Infraction peu contestable
Vrai? Faux? Un peu les deux. Sur le plan judiciaire d’abord, l’infraction est difficile à contester. Les 900'000 euros touchés de Renault ont bien été dissimulés. D’autres ex-élus européens ont d’ailleurs dû quitter leurs fonctions à la suite d’accusation similaires, telles l’ex-éphémère ministre de la Défense Sylvie Goulard, qui aurait dû être Commissaire européenne en 2019.
Sur le plan politique, l’impact des poursuites est bien celui dénoncé par Rachida Dati, soupçonnée par beaucoup de ses collègues et ex-collègues d’avoir longtemps alimenté la presse en infos et rumeurs, au point que son nom fut même cité comme responsable des fuites sur les dérives financières personnelles de François Fillon, battu au premier tour lors de la présidentielle 2017. Oui, ce procès va nuire à sa candidature à Paris.
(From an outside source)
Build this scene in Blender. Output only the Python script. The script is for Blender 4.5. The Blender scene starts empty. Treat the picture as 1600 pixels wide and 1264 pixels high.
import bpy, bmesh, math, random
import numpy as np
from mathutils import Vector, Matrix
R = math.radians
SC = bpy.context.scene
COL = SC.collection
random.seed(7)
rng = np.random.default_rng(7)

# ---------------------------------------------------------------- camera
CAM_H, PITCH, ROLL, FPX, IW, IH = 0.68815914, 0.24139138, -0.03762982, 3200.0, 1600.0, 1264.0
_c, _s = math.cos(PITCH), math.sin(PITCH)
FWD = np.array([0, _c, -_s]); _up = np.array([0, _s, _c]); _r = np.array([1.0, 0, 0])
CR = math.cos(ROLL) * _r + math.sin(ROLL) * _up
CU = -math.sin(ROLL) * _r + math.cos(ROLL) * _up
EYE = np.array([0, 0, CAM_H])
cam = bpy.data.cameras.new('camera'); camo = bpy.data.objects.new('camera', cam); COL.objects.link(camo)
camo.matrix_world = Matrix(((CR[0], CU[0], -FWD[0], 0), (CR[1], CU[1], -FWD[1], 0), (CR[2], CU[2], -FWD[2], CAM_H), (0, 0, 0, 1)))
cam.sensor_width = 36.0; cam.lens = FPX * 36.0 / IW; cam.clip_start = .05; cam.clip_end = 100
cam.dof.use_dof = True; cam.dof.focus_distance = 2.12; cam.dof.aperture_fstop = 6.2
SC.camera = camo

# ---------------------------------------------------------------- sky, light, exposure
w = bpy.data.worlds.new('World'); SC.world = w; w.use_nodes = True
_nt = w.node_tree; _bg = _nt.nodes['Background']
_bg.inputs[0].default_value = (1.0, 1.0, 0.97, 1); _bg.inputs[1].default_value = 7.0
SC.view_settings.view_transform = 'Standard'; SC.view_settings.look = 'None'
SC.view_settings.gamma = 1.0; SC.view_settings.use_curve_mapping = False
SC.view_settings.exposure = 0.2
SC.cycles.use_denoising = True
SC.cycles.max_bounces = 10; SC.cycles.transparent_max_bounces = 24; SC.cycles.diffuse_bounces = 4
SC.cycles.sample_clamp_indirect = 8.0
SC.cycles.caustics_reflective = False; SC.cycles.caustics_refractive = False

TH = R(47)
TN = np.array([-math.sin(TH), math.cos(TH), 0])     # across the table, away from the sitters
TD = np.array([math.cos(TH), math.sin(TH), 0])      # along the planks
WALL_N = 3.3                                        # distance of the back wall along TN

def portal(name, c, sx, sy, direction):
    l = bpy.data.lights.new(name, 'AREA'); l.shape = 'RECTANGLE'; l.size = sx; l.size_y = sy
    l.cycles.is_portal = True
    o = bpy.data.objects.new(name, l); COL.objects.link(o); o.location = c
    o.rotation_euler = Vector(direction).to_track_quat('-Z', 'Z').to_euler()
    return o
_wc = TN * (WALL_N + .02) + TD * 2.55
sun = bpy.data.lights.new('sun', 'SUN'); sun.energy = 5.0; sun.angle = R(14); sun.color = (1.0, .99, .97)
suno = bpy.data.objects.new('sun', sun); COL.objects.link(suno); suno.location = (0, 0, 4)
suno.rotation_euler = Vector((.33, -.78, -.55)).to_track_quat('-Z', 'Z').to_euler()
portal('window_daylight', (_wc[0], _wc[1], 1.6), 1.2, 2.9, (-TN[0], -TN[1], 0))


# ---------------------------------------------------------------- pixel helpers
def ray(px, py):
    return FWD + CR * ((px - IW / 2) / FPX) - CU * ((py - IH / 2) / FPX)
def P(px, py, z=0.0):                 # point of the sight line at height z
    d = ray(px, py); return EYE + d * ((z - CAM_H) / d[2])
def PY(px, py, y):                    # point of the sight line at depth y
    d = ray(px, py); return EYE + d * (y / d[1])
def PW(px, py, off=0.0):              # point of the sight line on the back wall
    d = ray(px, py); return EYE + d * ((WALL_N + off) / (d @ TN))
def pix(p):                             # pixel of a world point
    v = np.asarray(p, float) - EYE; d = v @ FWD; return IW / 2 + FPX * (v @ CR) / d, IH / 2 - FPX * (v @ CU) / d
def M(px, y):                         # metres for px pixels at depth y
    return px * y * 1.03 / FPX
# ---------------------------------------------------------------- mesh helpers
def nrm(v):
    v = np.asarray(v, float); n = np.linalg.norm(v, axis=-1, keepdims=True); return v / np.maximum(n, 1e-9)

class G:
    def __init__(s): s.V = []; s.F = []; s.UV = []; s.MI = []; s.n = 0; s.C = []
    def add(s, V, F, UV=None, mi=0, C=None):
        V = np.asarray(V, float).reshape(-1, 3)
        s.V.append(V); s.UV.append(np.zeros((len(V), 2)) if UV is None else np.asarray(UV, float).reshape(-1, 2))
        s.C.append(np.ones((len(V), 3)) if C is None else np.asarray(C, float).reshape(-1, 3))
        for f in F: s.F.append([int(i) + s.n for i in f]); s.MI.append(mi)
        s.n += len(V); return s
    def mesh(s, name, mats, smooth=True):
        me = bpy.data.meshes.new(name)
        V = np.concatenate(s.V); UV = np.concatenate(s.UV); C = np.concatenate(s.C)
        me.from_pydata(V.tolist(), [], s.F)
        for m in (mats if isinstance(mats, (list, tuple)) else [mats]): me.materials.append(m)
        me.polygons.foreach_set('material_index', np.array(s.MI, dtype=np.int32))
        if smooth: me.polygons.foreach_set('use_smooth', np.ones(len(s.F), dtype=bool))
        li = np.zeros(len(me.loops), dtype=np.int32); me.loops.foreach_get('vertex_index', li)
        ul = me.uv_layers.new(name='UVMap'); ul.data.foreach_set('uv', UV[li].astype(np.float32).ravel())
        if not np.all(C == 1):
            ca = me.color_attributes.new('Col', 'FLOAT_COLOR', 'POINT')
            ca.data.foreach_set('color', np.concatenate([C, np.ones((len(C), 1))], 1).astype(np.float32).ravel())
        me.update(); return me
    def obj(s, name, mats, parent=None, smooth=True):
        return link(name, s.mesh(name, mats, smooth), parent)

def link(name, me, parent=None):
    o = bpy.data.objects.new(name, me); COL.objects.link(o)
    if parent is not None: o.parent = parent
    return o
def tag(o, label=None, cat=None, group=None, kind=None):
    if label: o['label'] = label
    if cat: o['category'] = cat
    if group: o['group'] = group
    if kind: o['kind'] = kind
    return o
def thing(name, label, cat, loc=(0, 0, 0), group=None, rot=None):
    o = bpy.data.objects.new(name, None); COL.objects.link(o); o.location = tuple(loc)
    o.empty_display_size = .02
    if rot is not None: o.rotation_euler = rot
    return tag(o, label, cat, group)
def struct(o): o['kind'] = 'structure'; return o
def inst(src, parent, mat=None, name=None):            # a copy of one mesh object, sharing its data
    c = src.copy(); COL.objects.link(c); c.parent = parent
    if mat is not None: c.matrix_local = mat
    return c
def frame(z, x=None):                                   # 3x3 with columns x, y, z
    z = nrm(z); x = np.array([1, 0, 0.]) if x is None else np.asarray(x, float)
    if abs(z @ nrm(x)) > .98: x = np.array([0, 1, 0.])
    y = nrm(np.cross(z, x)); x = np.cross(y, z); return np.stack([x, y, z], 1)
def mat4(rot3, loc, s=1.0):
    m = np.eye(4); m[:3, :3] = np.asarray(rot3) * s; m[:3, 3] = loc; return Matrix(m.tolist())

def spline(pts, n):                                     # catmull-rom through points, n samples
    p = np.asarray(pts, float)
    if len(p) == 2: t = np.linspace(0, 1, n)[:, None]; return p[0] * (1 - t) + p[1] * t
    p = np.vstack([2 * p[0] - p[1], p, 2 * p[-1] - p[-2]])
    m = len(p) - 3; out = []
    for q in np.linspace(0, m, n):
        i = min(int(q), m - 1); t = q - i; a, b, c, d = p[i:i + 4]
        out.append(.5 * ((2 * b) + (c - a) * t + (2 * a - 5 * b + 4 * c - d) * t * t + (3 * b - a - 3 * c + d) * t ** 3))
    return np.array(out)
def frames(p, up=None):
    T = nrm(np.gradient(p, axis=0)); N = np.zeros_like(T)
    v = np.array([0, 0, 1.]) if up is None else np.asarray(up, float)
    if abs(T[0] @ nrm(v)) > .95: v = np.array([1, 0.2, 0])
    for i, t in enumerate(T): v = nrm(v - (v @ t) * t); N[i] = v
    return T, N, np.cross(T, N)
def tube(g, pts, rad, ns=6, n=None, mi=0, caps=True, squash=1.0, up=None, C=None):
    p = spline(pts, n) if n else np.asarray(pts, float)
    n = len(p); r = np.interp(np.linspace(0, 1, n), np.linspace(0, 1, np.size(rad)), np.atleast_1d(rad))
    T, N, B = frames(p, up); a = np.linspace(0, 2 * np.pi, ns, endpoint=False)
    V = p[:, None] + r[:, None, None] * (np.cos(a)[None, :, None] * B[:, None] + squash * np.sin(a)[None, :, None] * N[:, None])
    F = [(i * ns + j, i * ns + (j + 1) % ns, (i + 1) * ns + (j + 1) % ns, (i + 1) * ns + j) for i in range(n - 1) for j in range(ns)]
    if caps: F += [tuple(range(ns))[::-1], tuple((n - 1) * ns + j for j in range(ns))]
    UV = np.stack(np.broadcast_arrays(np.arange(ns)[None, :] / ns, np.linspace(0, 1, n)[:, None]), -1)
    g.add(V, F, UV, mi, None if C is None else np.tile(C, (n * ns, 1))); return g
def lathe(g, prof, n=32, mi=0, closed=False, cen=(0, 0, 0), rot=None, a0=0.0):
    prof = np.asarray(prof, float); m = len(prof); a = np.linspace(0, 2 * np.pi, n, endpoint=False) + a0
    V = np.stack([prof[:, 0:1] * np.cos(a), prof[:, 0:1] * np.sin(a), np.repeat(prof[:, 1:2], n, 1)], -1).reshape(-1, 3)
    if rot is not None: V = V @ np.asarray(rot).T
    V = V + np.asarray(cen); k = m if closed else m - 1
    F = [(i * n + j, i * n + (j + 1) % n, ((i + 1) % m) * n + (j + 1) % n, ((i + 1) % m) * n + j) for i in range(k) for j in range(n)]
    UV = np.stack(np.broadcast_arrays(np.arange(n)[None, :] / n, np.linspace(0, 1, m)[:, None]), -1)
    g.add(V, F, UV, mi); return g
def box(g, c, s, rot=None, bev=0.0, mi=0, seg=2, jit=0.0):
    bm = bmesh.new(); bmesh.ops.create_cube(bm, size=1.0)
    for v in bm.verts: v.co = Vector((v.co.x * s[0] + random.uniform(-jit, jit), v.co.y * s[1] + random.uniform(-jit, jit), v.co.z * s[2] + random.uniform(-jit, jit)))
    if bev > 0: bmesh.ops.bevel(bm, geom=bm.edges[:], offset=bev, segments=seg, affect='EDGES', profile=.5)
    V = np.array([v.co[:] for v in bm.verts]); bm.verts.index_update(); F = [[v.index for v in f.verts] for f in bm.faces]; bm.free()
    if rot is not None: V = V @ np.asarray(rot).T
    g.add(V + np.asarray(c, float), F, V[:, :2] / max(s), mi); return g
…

Et oui, il ouvre une voie à ses rivaux à droite dont l’un vient de se déclarer en posant sa candidature à un siège de député parisien dont l’élection vient d’être annulée: l’ancien Premier ministre Michel Barnier.
Comme Sarkozy
Rachida Dati est, en fait, dans une position similaire à celui qui la fit entrer en politique et elle a été l’ardente défenseuse: Nicolas Sarkozy. Leurs deux noms sont associés à des affaires d’argent. Tous deux sont soupçonnés (Sarkozy a déjà été condamné) de corruption et trafic d’influence. Tous deux mettent en avant leur parcours et leur efficacité, comme dirigeants. Tous deux ont des problèmes récurrents avec la probité attendue d’un élu de la République.
Le parcours hors normes, preuve d’une incroyable ténacité, de la ministre française de la Culture, justifie-t-il de fermer les yeux sur ces agissements désormais dans les mains de la justice? L’ascenseur social incarné par Rachida Dati carburait-il aux enveloppes de cash payées par des groupes industriels dirigés par des hommes dont elle fut très proche?
Paris et la corruption
La mairie de Paris, vitrine de la France et enjeu crucial au vu de l’état de délabrement de la capitale française, peut-elle être confiée à une personnalité réputée pour son «affairisme» et son goût un peu trop voyant de l’argent? C’est à ces questions que Rachida Dati doit aujourd’hui répondre. Pas par des accusations, mais par des faits. En n’oubliant pas un élément médiatique perturbant: la mobilisation générale, au sein du service public français de la télévision et de la radio - France 2, France 5, Radio France... - contre la réforme qu’elle porte devant le Parlement en vue de créer une holding unique.
Avec l'affaire Dati, la justice française se retrouve une nouvelle fois prise dans un sac de nœuds de règlements de comptes.